The Indian markets suffered sharp slump in last session, the
street was fully disappointed with the union budget. Though, Finance Minister
stated that UPA government intends to restore financial discipline but the
budget lacked concrete plans to do so. There were some announcements that can
hurt the corporate India, the effective corporate tax rate for domestic
companies stands increased from 32.45% to 33.99%. Also there was increase in
surcharge from 2% to 5% for foreign companies where total income exceeds Rs 10
crore. However, Planning Commission Deputy Chairman Montek Singh Ahluwalia has
said that this was a well-balanced budget, responding to the critical needs at
the moment, which is to bring the macro imbalances under control. Today, the
start of the new F&O series is likely to remain cautious and there will be
slow reactions to budget proposals. Markets apart from the disappointing budget
are also likely to remain under pressure due to slow economic growth. In third
quarter economic growth slipped to 4.5 percent, decade's lowest quarterly
growth. Also, international rating agencies, Standard & Poor’s and Fitch
have said that their sovereign rating on India is unaffected by the Budget and
warned that policy execution and controlling subsidies would be the key risks
to look out for during the year.
The US markets ended marginally lower on Thursday, there
were mixed economic reports that put a halt to the rally of the markets. While,
new claims for unemployment benefits fell more than expected last week, the US
economy grew 0.1 percent in the fourth quarter, a weaker pace than expected.

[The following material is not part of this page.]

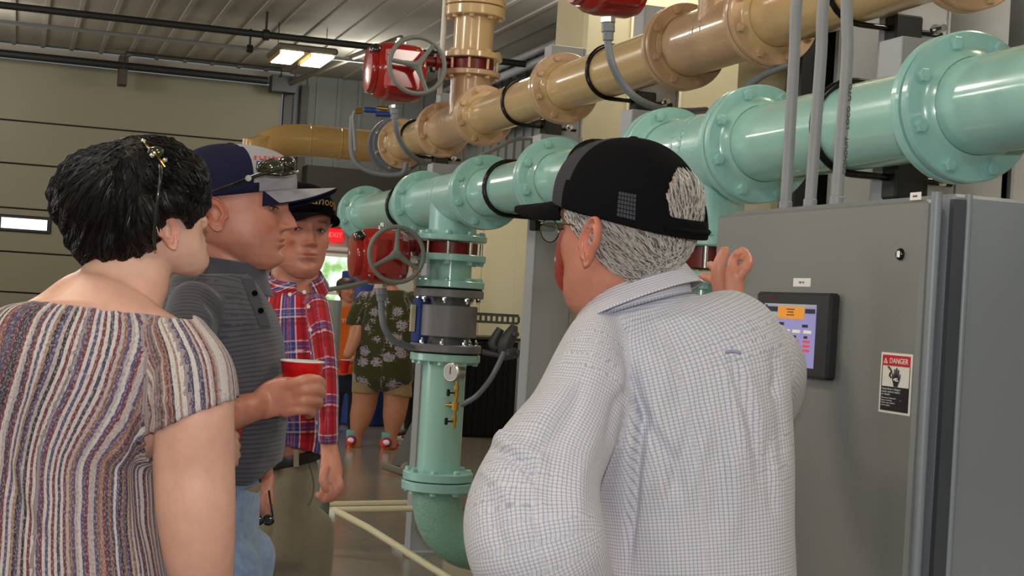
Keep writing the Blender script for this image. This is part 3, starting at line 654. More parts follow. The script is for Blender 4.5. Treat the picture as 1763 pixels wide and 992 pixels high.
# ================================================================== control cabinet with screen, stickers, conduits
A0 = 1.588; 
def cab(d, z, off=0.0):   # point on the front face line at depth d
    return Vector((A0 - .328 * d + .035 * 0, d, z)) + V * off
cR = P(1612, 330, 2.5); cL = P(1235, 362, 3.24)
X1 = (Vector((cL.x, cL.y, 0)) - Vector((cR.x, cR.y, 0))); WC = X1.length; X1.normalize()      # along the front, away from the camera
Y1 = Vector((-X1.y, X1.x, 0));  Y1 = Y1 if Y1.x > 0 else -Y1                                    # into the cabinet
HZ = (cR.z + cL.z) / 2; B0 = Vector((cR.x, cR.y, 0)); DC = .62
T = thing('control_cabinet', 'tall grey steel control cabinet with touch screen and danger label', 'cabinet', B0 + X1 * WC / 2 + Y1 * DC / 2)
b = MB(); b.box(B0 + X1 * WC / 2 + Y1 * (DC / 2 + .02) + Z * HZ / 2, DC - .03, WC, HZ, (Y1, X1, Z), bev=.006); part('casing', b, mat('cabside', (124, 130, 138), .42, bump=(240, .25, .0006)), T)
b = MB(); b.box(B0 + X1 * (WC / 2 + .012) + Y1 * .012 + Z * (HZ / 2 + .004), .026, WC - .03, HZ - .03, (Y1, X1, Z), bev=.006); part('door', b, 'cabinet', T)
b = MB(); b.cyl(B0 + X1 * .006 + Y1 * .006 + Z * .01, B0 + X1 * .006 + Y1 * .006 + Z * HZ, .009, 14); part('corner_trim', b, 'cabside', T)
b = MB(); b.box(B0 + Y1 * .045 - X1 * .0 + Z * HZ / 2, .026, .012, HZ - .02, (Y1, X1, Z)); part('door_gap', b, mat('gapdark', (60, 64, 72), .6), T)
b = MB(); b.cyl(B0 + Y1 * .062 - X1 * .004 + Z * .01, B0 + Y1 * .062 - X1 * .004 + Z * HZ, .006, 12); part('hinge_bead', b, 'cabside', T)
def onface(px, py, lift=0.0):
    "point of the cabinet's front plane seen at a pixel"
    d = P(px, py, 1) - CAM; p0 = B0; n = Y1; t = (p0 - CAM).dot(n) / d.dot(n); return CAM + d * t - Y1 * lift
FX, FY, FN = -X1, Z, -Y1
def plate(name, pxs, lift, th, m, parent, bev=.002, label=None):
    """rectangle on the door between two pixel corners"""
    a = onface(*pxs[0]); c = onface(*pxs[1]); w_ = abs((c - a).dot(FX)); h_ = abs((a - c).dot(Z)); ctr = (a + c) / 2 - Y1 * (lift + th / 2)
    b = MB(); b.box(ctr, w_, th, h_, (FX, Y1, Z), bev=bev); return part(name, b, m, parent, label), ctr, w_, h_
# touch screen
SC = thing('touch_screen', 'black framed touch screen showing a lilac control page', 'screen', onface(1380, 580))
bz, ctr, w_, h_ = plate('bezel', ((1320, 503), (1440, 656)), .0, .022, mat('bezel', (26, 26, 28), .35), SC, .005)
m_ = lambda n, c, e=.55: mat(n, c, .3, emit=(c, e))
sw, sh_ = .073 * w_ / .12 * 1.0, .1
a = onface(1335, 523); c = onface(1418, 636); 
def scr(name, u0, v0, u1, v1, mm, lift):
    """rectangle in screen coordinates 0..1 (v down)"""
    W2 = abs((c - a).dot(FX)); H2 = abs((a - c).dot(Z)); org = (a + c) / 2 - FX * (W2 / 2) + Z * (H2 / 2)
    ce = org + FX * (W2 * (u0 + u1) / 2) - Z * (H2 * (v0 + v1) / 2) + FN * (.022 + lift)
    b = MB(); b.box(ce, W2 * (u1 - u0), .0012, H2 * (v1 - v0), (FX, Y1, Z)); part(name, b, mm, SC); return ce, W2, H2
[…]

Asian markets have made a mixed start with some of the indices witnessing
modest cut in early trade as $85 billion of US spending cuts are set to begin
and after Japan’s consumer prices dropped, while Chinese manufacturing growth
slowed.
Back home, the much awaited Union Budget 2013-14 proved to
be a depressing one for the stock markets in India with both the frontline
indices clobbered out of shape, ending the session with a cut of over a
percent. Though, Indian stock markets commenced the day on a promising note
with a positive start but, got underpinned soon after the Finance Minster
started divulging the details of Union Budget 2012-13. Just when it looked like
the benchmark equity indices would spurt to higher levels sailing beyond the
psychological 19,300 (Sensex) and 5,850 (Nifty) levels, sentiments got spooked
after P Chidambaram said that current account deficit continues to be high due
to excessive dependence on oil, coal and gold imports and slowdown in exports
and that India does not have choice between welcoming and spurning foreign
investment. Sentiments also got clobbered after the budget 2012-13 proposed
increasing some corporate and individual taxes and after securities transaction
tax was lowered but not eliminated. Sentiments also remain dampened after
shares of most of the frontline banking stocks including public and private
sector edged lower on the bourses after the Finance Minister proposed to
continue the interest subvention scheme for short-term crop loans. Scrips of
State Bank of India, ICICI Bank, Punjab National Bank, Bank of Baroda, Axis
Bank, Canara Bank and IDBI Bank all tumbled by 3-6 percent. Meanwhile, market
registered highest-ever turnover at Rs 4.22 lakh crore breaching its previous
record of Rs 4.16 lakh crore. This could be a combination of a lackluster
Budget plus February F&O expiry. Investor also shrugged off supportive
global cues, all the Asian counters ended in the green. Back home, both the key
gauges ended near their intraday low as sentiments got dampened, with the power
generation stocks tumbling after the Finance Minister P Chidambaram proposed to
levy 2% customs duty on coal imports. Meanwhile, investors booked hefty profits
in realty counters as stocks like HDIL, Unitech, D B Realty, Godrej Properties,
Peninsula Land and Parsvnath Developers edged lower after the Finance Minister
P Chidambaram proposed to levy TDS of 1 percent on the value of the transfer of
immovable property where the consideration exceeds Rs 50 lakh. Finally, the BSE
Sensex shaved off 290.87 points or 1.52% to settle at 18,861.54, while the CNX
Nifty plunged by 103.85 points or 1.79% to end at 5,693.05.